Monday, May 16, 2005

"Fancy meeting you here!"

Serendipity. Fate. Karma. What have you. "It's a small world." Who first came up with that phrase, and why?

Recently, I contacted a travel writer for American Cowboy magazine in hopes of having him come to the Official Gunsmoke 50th Anniversary Celebration, thereby giving us some great press coverage. Turns out, he can't come, but he was nice enough to answer my email. His name is Alan Wilkinson and he lives in England. I had previously visited his web site and commented to him about the book he wrote as an apparent dig at the all powerful Manchester United football side. That's *football*, folks. Not American armored battle, but the kind of "futbol" the rest of the world plays. As John Cleese so aptly put it, the English don't generally call a match a "World Championship" unless they have invited at least one team from another country to participate.

Anyway, Alan and I got to discussing "footie" via email and we realized that we had both attended matches at Craven Cottage (Fulham's - my team - home pitch) in the late 1960s.
Hell! We could have stood there in the stands shoulder to shoulder and not realized it! It got me to thinking about the "small world" phrase.

A number of times over my 60 years of life, I've had the experience of meeting someone only to find that we have been somewhere, or done something with such proximity that we only just barely kept from becoming acquainted. This affords me some feelings of at least remote kinship with these people and is a sure way to establish a quick friendship. Does everyone have these experiences? I would think that they do but I've never really looked into it. It does seem unlikely that there are people who spend their entire life cruising around through life without ever meeting anyone of a kindred spirit that they only "just missed" meeting before. If this is pervasive as I think it must be, then the phrase "It's a small world" would seem quite prophetic!!

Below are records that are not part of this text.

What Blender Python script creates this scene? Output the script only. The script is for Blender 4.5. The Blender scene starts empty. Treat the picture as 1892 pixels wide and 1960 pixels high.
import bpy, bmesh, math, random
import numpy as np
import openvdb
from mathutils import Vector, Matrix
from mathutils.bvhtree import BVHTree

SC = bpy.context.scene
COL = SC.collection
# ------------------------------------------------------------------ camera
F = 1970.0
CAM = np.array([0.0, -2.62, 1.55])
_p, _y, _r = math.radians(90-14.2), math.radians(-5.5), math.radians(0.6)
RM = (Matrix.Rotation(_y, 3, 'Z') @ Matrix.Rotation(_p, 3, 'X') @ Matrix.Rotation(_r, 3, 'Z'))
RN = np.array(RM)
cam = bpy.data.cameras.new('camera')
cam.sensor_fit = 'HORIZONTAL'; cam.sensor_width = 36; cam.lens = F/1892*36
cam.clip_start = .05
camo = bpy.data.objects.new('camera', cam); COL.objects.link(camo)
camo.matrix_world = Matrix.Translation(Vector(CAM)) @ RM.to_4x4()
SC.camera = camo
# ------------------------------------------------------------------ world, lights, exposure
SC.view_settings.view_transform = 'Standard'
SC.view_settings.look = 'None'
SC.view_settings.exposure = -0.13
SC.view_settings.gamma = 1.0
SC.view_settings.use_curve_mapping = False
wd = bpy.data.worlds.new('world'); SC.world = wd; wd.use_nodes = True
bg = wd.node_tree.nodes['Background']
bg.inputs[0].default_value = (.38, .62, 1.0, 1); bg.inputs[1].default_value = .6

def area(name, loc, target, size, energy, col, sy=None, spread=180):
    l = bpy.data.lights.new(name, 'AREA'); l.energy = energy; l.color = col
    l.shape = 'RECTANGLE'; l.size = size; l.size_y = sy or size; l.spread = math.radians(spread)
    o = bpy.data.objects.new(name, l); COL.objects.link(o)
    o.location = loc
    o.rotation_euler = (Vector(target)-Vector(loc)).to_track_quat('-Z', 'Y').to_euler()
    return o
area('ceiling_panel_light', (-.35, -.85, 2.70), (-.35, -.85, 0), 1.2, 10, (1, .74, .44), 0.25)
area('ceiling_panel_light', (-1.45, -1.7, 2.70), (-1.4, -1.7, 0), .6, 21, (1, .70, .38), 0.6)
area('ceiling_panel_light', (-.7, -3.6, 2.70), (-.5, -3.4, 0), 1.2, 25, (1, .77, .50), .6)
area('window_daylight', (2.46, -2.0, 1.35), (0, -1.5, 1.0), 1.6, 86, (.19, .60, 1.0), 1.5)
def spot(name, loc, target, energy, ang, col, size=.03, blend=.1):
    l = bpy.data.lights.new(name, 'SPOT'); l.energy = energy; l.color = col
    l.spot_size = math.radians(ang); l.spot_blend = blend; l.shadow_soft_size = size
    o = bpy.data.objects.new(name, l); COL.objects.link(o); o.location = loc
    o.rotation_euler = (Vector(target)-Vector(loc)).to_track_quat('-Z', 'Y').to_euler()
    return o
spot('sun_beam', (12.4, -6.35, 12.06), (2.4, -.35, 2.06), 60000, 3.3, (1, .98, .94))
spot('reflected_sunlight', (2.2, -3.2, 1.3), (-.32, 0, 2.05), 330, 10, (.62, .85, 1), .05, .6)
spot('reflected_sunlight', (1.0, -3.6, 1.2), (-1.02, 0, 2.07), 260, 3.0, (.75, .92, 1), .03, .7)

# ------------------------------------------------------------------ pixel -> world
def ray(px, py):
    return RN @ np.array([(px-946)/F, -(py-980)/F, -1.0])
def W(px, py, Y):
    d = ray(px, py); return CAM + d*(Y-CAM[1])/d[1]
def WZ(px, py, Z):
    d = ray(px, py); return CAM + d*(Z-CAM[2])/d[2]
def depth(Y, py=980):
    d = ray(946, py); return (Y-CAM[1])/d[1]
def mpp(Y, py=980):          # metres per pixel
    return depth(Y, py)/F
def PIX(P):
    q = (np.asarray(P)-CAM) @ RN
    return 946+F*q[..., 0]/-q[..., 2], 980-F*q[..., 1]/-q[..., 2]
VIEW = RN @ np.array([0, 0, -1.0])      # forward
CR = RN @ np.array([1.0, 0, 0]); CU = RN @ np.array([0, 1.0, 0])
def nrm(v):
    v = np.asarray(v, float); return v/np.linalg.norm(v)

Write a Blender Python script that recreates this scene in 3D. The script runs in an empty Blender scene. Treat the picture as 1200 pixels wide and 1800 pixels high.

I think it is a blessing. It allows us to appreciate again those things we enjoyed before when times were good. By the same token, it also allows us to know that when things were bad, there was someone of kindred spirit there to share them with us so that the event doesn't seem quite so bad in retrospect. For instance, I've run into a couple of people over the years who were (without either of us knowing it) in very close proximity to me during various unpleasant military ventures. Sharing our common experience and wonderment of having been so close to meeting each other somehow puts a much different light on the misery!

It is with great enjoyment, then that I can repeat the cliche - "It's a small world!" Cheers to all who have shared it with me!